A 2022 multi-state study used NWEA’s Measures of Academic Progress (MAP) testing as a common measuring instrument to accurately determine the academic achievement of six million students over 12 years, 2008-2020. The results of this comprehensive study indicate a slight reduction in academic performance in the first year followed by increasingly more substantial losses in reading and math each subsequent year.



Teachers often introduce concepts in a classroom and then expand on the topic or curriculum with field trips, videos, learning activities, or projects.

The one common thread among these learning-extension activities is time.

In the early 20th century, John Dewey, an American Educational Reformer, said that learning does not come from experience, but instead it comes from reflecting on the experiences.

This reflecting time occurs regularly within classrooms across Texas and will be greatly reduced in schools that transition to four days a week.

Moreover, students who miss a day of instruction for an illness or appointment will miss a greater percentage at a four-day school when compared to a five-day school.


Surprisingly, rural school districts are adopting the four-day option more frequently than urban schools.

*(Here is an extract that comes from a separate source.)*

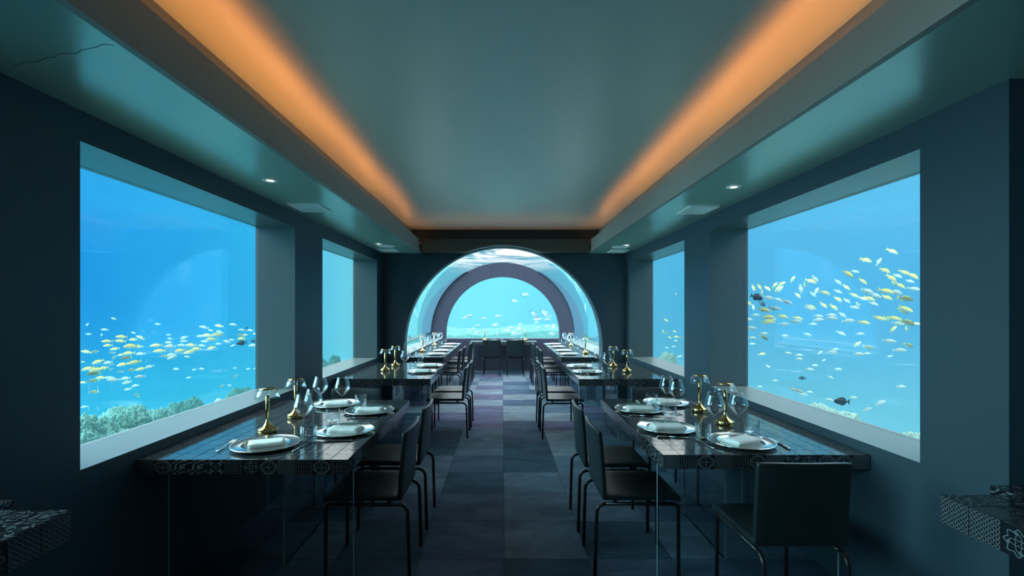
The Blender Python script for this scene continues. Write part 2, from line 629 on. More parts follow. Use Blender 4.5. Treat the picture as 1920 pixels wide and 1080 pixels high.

Rural schools typically have a higher percentage of low-income students. It is common for students in poverty to miss meals on weekends or during the summer when they are not in school.

For many of these students, a four-day school week means a day of missed meals regularly.

Families also bear the costs of added childcare in homes where both parents work.

In some communities across Texas where fourday weeks are being introduced there may not be enough childcare providers to adequately care for the younger students.

Data from various studies show us that the four-day school week is not the best option for students; however, it is increasing in popularity so teachers will stay in classrooms.

The Texas Teacher Vacancy Task Force recently completed a year review and has provided recommendations to stop the mass exodus of teachers in Texas.

Among their recommendations were increased pay, better working conditions, and support with discipline.

None of the recommendations by the task force were associated with a four-day school week.

Doing right by kids is essential to the future of Texas Public Education; longer days, even with fewer days a week, is not the answer to the teacher recruitment and retention shortages.